### Do this
Reproduce the material below line by line, beginning with its first line and ending with the line that contains "R_ = math.radians"; leave out pictures.

### Source data
----------------

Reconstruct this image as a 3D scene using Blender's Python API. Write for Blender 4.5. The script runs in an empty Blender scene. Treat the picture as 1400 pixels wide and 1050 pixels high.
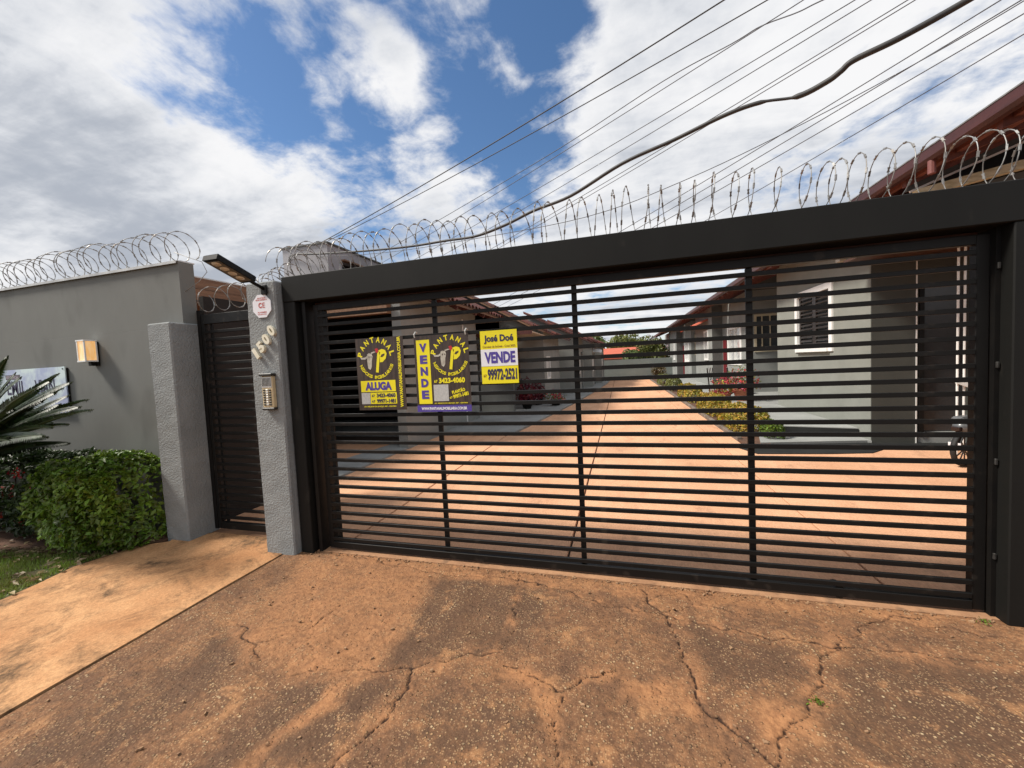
import bpy, math, random
import numpy as np
from mathutils import Vector, Matrix

random.seed(7)
rng = np.random.default_rng(7)
scene = bpy.context.scene
col = scene.collection
R_ = math.radians

# ------------------------------------------------------------------ camera
F_PX, CX, CY, CAM_H = 530.0, 700.0, 525.0, 1.6
d = np.array([848 - CX, 491 - CY, F_PX]); d /= np.linalg.norm(d)
g = np.array([-1181 - CX, 588 - CY, F_PX]); g -= d * (g @ d); g /= np.linalg.norm(g)
up_ = np.cross(-g, d)
if up_[1] > 0: up_ = -up_
ROT = np.stack([-g, d, up_])
def ray(u, v): return ROT @ np.array([u - CX, v - CY, F_PX])
def at_z(u, v, z=0.0):
    r = ray(u, v); t = (z - CAM_H) / r[2]; return r * t + np.array([0, 0, CAM_H])
def at_y(u, v, y):
    r = ray(u, v); return r * (y / r[1]) + np.array([0, 0, CAM_H])
def at_x(u, v, x):
    r = ray(u, v); return r * (x / r[0]) + np.array([0, 0, CAM_H])
cd = bpy.data.cameras.new('camera'); cam = bpy.data.objects.new('camera', cd); col.objects.link(cam)
cd.sensor_width = 36; cd.lens = 36 * F_PX / 1400; cd.clip_start = 0.05; cd.clip_end = 2000
r_, u_, b_ = ROT @ np.array([1, 0, 0]), ROT @ np.array([0, -1, 0]), -(ROT @ np.array([0, 0, 1]))
cam.matrix_world = Matrix(((r_[0], u_[0], b_[0], 0), (r_[1], u_[1], b_[1], 0), (r_[2], u_[2], b_[2], CAM_H), (0, 0, 0, 1)))
scene.camera = cam
scene.render.resolution_x, scene.render.resolution_y = 1024, 768

# ------------------------------------------------------------------ sun, sky, exposure
SUN_DIR = Vector((-0.74, -0.26, 0.93)).normalized()
SUN_EL = math.asin(SUN_DIR.z); SUN_ROT = math.atan2(SUN_DIR.x, SUN_DIR.y)
sd = bpy.data.lights.new('sun', 'SUN'); sd.energy = 3.0; sd.angle = R_(12); sd.color = (1, 0.93, 0.83)
so = bpy.data.objects.new('sun', sd); col.objects.link(so)
so.rotation_euler = SUN_DIR.to_track_quat('Z', 'Y').to_euler()
vs = scene.view_settings
vs.view_transform = 'Standard'; vs.look = 'None'; vs.gamma = 1; vs.exposure = 0.80; vs.use_curve_mapping = False

world = bpy.data.worlds.new('World'); scene.world = world; world.use_nodes = True
nt = world.node_tree; N = nt.nodes; L = nt.links; N.clear()
def nd(tree, typ, **kw):
    n = tree.nodes.new(typ)
    for k, v in kw.items():
        if k in n.inputs.keys() if isinstance(k, str) else False: n.inputs[k].default_value = v
        else: setattr(n, k, v)
    return n
def wmath(op, a, b=None, c=None, clamp=False):
    n = N.new('ShaderNodeMath'); n.operation = op; n.use_clamp = clamp
    for i, x in enumerate((a, b, c)):
        if x is None: continue
        if isinstance(x, (int, float)): n.inputs[i].default_value = x
        else: L.new(x, n.inputs[i])
    return n.outputs[0]
tc = N.new('ShaderNodeTexCoord')
sep = N.new('ShaderNodeSeparateXYZ'); L.new(tc.outputs['Generated'], sep.inputs[0])
zc = wmath('ADD', wmath('MAXIMUM', sep.outputs[2], 0.0), 0.21)
px = wmath('DIVIDE', sep.outputs[0], zc); py = wmath('DIVIDE', sep.outputs[1], zc)
cmb = N.new('ShaderNodeCombineXYZ'); L.new(px, cmb.inputs[0]); L.new(py, cmb.inputs[1])
def wnoise(scale, detail, rough, off, dist=0.0, sx=1.0, sy=1.0, rot=0.0):
    m = N.new('ShaderNodeMapping'); m.inputs['Location'].default_value = off; m.inputs['Scale'].default_value = (sx, sy, 1)
    m.inputs['Rotation'].default_value = (0, 0, rot)
    L.new(cmb.outputs[0], m.inputs[0])
    n = N.new('ShaderNodeTexNoise'); n.inputs['Scale'].default_value = scale; n.inputs['Detail'].default_value = detail
    n.inputs['Roughness'].default_value = rough; n.inputs['Distortion'].default_value = dist
    L.new(m.outputs[0], n.inputs['Vector']); return n.outputs['Fac']
n_big = wnoise(1.15, 12, 0.60, (3.1, 1.7, 0), 0.2)
n_fine = wnoise(4.2, 12, 0.62, (2.3, 6.2, 2), 0.3, 1.0, 1.0)
n_shade = wnoise(1.1, 8, 0.58, (1.4, 9.2, 5), 0.4, 0.55, 1.9, 0.35)
n_puff = wnoise(11.0, 10, 0.60, (5.3, 2.2, 4), 0.3)
cover = wmath('ADD', wmath('ADD', wmath('MULTIPLY', n_big, 0.42), wmath('MULTIPLY', n_fine, 0.46)), wmath('MULTIPLY', n_puff, 0.26))
cover = wmath('SUBTRACT', cover, 0.078)
def lobe(u, v, outer, inner, amount):
    r = ray(u, v); r = r / np.linalg.norm(r)
    dp = N.new('ShaderNodeVectorMath'); dp.operation = 'DOT_PRODUCT'
    L.new(tc.outputs['Generated'], dp.inputs[0]); dp.inputs[1].default_value = tuple(r)
    m = N.new('ShaderNodeMapRange'); m.interpolation_type = 'SMOOTHSTEP'
    m.inputs['From Min'].default_value = math.cos(R_(outer)); m.inputs['From Max'].default_value = math.cos(R_(inner))
    m.inputs['To Min'].default_value = 0; m.inputs['To Max'].default_value = amount
    L.new(dp.outputs['Value'], m.inputs['Value']); return m.outputs[0]
cover = wmath('ADD', cover, 0.085)
for a in ((640, 70, 18, 2, -0.125), (700, 220, 11, 1, -0.075), (310, 105, 10, 1, -0.19), (430, 125, 11, 1, -0.15), (770, 20, 10, 1, -0.09),
          (690, 110, 4, 1, .05), (600, 165, 4, .5, .06), (545, 100, 5, 1, .07), (720, 180, 3, .5, .06),
          (1100, 250, 8, 1, -0.045), (1330, 105, 8, 1, -0.06), (1150, 170, 10, 2, 0.045),
          (960, 90, 18, 6, 0.10), (120, 230, 28, 8, 0.12), (520, 95, 6, 1, 0.10), (430, 45, 6, 1, 0.07), (620, 250, 9, 2, 0.05)):
    cover = wmath('ADD', cover, lobe(*a))
mr = N.new('ShaderNodeMapRange'); mr.interpolation_type = 'SMOOTHSTEP'
mr.inputs['From Min'].default_value = 0.41; mr.inputs['From Max'].default_value = 0.60
L.new(cover, mr.inputs['Value'])
# thick cloud is greyer underneath, thin cloud and edges are white
dens = N.new('ShaderNodeMapRange'); dens.interpolation_type = 'SMOOTHSTEP'
dens.inputs['From Min'].default_value = 0.50; dens.inputs['From Max'].default_value = 0.72
L.new(wmath('ADD', wmath('MULTIPLY', cover, 0.45), wmath('MULTIPLY', n_shade, 0.60)), dens.inputs['Value'])
ramp = N.new('ShaderNodeValToRGB'); e = ramp.color_ramp.elements
e[0].position = 0.0; e[0].color = (9.0, 9.0, 9.1, 1); e[1].position = 1.0; e[1].color = (4.3, 4.65, 5.3, 1)
e2 = ramp.color_ramp.elements.new(0.5); e2.color = (7.0, 7.2, 7.6, 1)
L.new(dens.outputs[0], ramp.inputs[0])
sky = N.new('ShaderNodeTexSky'); sky.sky_type = 'NISHITA'; sky.sun_disc = False
sky.sun_elevation = SUN_EL; sky.sun_rotation = SUN_ROT; sky.altitude = 400; sky.air_density = 1.0; sky.dust_density = 0.6; sky.ozone_density = 2.0
mixs = N.new('ShaderNodeMix'); mixs.data_type = 'RGBA'
hsv = N.new('ShaderNodeHueSaturation'); hsv.inputs['Saturation'].default_value = 1.15; hsv.inputs['Value'].default_value = 1.3; L.new(sky.outputs[0], hsv.inputs['Color'])
L.new(mr.outputs[0], mixs.inputs[0]); L.new(hsv.outputs[0], mixs.inputs[6]); L.new(ramp.outputs[0], mixs.inputs[7])
bg = N.new('ShaderNodeBackground'); bg.inputs['Strength'].default_value = 0.06
L.new(mixs.outputs[2], bg.inputs['Color'])
wo = N.new('ShaderNodeOutputWorld'); L.new(bg.outputs[0], wo.inputs[0])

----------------

### Written answer
Reconstruct this image as a 3D scene using Blender's Python API. Write for Blender 4.5. The script runs in an empty Blender scene. Treat the picture as 1400 pixels wide and 1050 pixels high.
import bpy, math, random
import numpy as np
from mathutils import Vector, Matrix

random.seed(7)
rng = np.random.default_rng(7)
scene = bpy.context.scene
col = scene.collection
R_ = math.radians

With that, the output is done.